Work required >>
Exactly retype the lines of the material from its first line to the line with "tuple(off); return o", including both.

### Supplied information ###

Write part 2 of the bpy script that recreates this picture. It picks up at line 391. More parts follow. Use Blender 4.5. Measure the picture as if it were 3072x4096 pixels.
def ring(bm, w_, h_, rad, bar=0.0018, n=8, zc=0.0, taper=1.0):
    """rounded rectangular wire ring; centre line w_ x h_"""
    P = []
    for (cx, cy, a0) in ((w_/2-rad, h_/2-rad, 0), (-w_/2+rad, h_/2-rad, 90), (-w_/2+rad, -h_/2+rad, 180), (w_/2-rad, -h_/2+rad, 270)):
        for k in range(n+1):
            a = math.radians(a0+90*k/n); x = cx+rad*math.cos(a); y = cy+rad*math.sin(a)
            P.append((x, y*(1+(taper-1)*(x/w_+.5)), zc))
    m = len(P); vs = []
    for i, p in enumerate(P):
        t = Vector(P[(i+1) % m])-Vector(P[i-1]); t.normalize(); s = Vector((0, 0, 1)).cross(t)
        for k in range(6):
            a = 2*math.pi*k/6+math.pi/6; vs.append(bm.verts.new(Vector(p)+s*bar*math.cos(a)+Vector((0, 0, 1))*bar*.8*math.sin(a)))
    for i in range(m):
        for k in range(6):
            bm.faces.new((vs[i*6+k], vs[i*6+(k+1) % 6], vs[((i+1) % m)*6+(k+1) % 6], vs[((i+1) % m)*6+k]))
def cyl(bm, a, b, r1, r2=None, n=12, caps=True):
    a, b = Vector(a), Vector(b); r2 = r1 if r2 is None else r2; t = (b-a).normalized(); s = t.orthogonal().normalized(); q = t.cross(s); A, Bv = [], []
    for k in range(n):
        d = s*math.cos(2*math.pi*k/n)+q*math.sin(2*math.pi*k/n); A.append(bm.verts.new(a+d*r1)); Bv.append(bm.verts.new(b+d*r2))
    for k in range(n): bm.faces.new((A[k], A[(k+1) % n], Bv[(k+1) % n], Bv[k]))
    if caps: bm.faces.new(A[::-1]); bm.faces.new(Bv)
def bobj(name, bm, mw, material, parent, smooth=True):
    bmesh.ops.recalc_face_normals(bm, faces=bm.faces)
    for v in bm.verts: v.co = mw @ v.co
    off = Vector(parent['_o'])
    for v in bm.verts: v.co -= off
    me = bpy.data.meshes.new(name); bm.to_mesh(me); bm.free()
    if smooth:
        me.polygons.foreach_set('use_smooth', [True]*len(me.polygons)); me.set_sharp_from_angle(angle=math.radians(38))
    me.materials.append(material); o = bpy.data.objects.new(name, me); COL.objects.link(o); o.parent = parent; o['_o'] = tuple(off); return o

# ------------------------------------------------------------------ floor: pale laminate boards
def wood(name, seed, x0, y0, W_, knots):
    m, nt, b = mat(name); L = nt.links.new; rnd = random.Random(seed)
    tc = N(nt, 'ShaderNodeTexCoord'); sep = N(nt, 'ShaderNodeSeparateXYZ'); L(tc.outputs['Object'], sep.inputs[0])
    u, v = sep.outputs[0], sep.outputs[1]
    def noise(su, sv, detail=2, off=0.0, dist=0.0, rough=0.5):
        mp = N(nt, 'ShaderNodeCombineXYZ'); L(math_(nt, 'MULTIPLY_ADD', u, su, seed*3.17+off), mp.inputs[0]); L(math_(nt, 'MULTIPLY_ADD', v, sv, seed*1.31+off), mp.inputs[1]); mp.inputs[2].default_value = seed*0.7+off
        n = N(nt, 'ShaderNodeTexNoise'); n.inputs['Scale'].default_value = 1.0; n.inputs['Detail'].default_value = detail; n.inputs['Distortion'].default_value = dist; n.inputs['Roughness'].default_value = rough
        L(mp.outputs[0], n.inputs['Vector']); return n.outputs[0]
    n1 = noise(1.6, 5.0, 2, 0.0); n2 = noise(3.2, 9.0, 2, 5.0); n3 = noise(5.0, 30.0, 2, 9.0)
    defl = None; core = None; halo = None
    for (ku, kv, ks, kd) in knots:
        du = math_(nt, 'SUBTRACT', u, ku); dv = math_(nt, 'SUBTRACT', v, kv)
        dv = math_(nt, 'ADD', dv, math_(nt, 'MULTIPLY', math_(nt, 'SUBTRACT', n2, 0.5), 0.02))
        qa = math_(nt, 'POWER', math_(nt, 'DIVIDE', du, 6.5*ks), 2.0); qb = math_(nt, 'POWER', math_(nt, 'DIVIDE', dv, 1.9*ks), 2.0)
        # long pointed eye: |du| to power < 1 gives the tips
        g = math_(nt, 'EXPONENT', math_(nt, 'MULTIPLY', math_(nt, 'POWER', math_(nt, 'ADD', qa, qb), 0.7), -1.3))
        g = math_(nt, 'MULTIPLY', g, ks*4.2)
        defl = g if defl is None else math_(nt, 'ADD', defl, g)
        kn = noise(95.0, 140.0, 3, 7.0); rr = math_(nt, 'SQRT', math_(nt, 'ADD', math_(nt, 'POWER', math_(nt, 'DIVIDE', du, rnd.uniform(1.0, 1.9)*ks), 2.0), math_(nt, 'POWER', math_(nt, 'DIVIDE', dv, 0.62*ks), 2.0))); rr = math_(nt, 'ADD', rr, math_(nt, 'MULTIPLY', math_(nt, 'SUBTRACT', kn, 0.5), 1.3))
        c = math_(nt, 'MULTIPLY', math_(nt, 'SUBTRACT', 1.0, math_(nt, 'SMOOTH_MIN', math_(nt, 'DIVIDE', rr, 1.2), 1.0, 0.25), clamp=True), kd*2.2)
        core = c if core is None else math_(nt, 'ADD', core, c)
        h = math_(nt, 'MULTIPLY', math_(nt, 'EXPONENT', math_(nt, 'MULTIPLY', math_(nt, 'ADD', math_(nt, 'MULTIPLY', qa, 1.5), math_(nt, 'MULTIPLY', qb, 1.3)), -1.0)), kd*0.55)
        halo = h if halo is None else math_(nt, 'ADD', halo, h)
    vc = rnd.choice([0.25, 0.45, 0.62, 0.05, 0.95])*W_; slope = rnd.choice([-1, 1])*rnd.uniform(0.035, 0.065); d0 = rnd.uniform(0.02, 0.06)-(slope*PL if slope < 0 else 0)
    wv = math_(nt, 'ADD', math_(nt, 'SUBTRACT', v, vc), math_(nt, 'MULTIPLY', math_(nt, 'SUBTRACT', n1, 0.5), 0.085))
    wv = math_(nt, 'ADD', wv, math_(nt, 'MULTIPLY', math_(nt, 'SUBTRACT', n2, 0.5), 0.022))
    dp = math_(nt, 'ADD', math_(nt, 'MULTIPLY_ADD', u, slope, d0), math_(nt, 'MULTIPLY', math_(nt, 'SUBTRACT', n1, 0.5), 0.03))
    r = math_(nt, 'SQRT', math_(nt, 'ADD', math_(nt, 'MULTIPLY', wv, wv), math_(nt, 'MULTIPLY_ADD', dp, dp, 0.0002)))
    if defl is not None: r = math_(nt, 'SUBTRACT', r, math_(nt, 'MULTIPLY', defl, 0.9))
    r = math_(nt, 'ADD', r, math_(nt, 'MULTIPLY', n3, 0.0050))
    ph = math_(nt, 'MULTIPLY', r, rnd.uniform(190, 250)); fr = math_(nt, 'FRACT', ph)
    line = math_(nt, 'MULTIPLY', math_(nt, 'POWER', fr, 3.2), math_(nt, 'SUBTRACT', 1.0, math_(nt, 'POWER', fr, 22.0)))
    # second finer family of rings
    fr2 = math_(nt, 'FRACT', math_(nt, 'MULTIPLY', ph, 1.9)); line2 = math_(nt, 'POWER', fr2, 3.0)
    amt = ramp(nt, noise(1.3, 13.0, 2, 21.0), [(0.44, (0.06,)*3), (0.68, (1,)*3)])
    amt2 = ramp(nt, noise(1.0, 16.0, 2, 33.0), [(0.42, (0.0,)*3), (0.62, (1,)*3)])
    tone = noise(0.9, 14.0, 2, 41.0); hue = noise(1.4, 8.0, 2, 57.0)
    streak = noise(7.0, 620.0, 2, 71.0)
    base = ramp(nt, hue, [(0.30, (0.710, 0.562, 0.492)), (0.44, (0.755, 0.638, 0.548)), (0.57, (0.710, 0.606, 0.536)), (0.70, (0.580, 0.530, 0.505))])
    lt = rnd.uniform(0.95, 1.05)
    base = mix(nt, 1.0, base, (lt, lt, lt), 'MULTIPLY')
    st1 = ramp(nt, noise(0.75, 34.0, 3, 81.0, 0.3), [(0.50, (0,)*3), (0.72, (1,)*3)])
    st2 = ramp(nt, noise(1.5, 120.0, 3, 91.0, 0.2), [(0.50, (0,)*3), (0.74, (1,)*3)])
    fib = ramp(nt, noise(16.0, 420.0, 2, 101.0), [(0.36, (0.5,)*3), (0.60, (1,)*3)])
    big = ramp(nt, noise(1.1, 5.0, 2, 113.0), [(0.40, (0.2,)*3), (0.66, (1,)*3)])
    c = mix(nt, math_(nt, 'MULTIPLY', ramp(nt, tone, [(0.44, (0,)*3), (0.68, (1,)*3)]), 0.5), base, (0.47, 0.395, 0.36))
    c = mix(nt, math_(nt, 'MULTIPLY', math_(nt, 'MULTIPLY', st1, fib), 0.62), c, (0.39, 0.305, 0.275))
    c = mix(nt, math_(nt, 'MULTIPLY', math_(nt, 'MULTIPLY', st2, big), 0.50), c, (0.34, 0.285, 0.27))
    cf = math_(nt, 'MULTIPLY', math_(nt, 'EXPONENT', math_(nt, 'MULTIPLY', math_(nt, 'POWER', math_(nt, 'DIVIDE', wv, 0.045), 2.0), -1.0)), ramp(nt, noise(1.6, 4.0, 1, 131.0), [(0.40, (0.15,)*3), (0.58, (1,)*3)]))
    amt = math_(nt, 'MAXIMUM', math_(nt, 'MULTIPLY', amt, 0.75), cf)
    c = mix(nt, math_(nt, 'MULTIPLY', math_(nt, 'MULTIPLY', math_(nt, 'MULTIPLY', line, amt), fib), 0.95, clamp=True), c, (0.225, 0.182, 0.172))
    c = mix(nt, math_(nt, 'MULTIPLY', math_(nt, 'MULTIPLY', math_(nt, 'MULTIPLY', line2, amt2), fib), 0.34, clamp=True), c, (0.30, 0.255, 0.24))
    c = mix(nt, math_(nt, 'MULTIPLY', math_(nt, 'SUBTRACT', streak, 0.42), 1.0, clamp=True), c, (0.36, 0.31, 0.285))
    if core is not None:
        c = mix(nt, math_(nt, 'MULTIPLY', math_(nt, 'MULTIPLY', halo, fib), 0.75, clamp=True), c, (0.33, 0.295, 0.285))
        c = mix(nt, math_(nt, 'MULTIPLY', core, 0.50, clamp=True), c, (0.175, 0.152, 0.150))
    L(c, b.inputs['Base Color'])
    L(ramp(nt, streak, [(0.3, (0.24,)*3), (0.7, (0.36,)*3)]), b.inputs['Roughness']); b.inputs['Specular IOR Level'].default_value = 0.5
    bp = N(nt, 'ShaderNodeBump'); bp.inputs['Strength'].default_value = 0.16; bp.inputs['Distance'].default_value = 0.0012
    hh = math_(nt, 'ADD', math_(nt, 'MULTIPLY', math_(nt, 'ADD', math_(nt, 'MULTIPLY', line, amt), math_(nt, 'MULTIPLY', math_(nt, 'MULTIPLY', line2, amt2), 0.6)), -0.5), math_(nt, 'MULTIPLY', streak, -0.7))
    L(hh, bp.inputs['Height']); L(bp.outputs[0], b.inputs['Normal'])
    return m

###

Reply to the exercise >>
Write part 2 of the bpy script that recreates this picture. It picks up at line 391. More parts follow. Use Blender 4.5. Measure the picture as if it were 3072x4096 pixels.
def ring(bm, w_, h_, rad, bar=0.0018, n=8, zc=0.0, taper=1.0):
    """rounded rectangular wire ring; centre line w_ x h_"""
    P = []
    for (cx, cy, a0) in ((w_/2-rad, h_/2-rad, 0), (-w_/2+rad, h_/2-rad, 90), (-w_/2+rad, -h_/2+rad, 180), (w_/2-rad, -h_/2+rad, 270)):
        for k in range(n+1):
            a = math.radians(a0+90*k/n); x = cx+rad*math.cos(a); y = cy+rad*math.sin(a)
            P.append((x, y*(1+(taper-1)*(x/w_+.5)), zc))
    m = len(P); vs = []
    for i, p in enumerate(P):
        t = Vector(P[(i+1) % m])-Vector(P[i-1]); t.normalize(); s = Vector((0, 0, 1)).cross(t)
        for k in range(6):
            a = 2*math.pi*k/6+math.pi/6; vs.append(bm.verts.new(Vector(p)+s*bar*math.cos(a)+Vector((0, 0, 1))*bar*.8*math.sin(a)))
    for i in range(m):
        for k in range(6):
            bm.faces.new((vs[i*6+k], vs[i*6+(k+1) % 6], vs[((i+1) % m)*6+(k+1) % 6], vs[((i+1) % m)*6+k]))
def cyl(bm, a, b, r1, r2=None, n=12, caps=True):
    a, b = Vector(a), Vector(b); r2 = r1 if r2 is None else r2; t = (b-a).normalized(); s = t.orthogonal().normalized(); q = t.cross(s); A, Bv = [], []
    for k in range(n):
        d = s*math.cos(2*math.pi*k/n)+q*math.sin(2*math.pi*k/n); A.append(bm.verts.new(a+d*r1)); Bv.append(bm.verts.new(b+d*r2))
    for k in range(n): bm.faces.new((A[k], A[(k+1) % n], Bv[(k+1) % n], Bv[k]))
    if caps: bm.faces.new(A[::-1]); bm.faces.new(Bv)
def bobj(name, bm, mw, material, parent, smooth=True):
    bmesh.ops.recalc_face_normals(bm, faces=bm.faces)
    for v in bm.verts: v.co = mw @ v.co
    off = Vector(parent['_o'])
    for v in bm.verts: v.co -= off
    me = bpy.data.meshes.new(name); bm.to_mesh(me); bm.free()
    if smooth:
        me.polygons.foreach_set('use_smooth', [True]*len(me.polygons)); me.set_sharp_from_angle(angle=math.radians(38))
    me.materials.append(material); o = bpy.data.objects.new(name, me); COL.objects.link(o); o.parent = parent; o['_o'] = tuple(off); return o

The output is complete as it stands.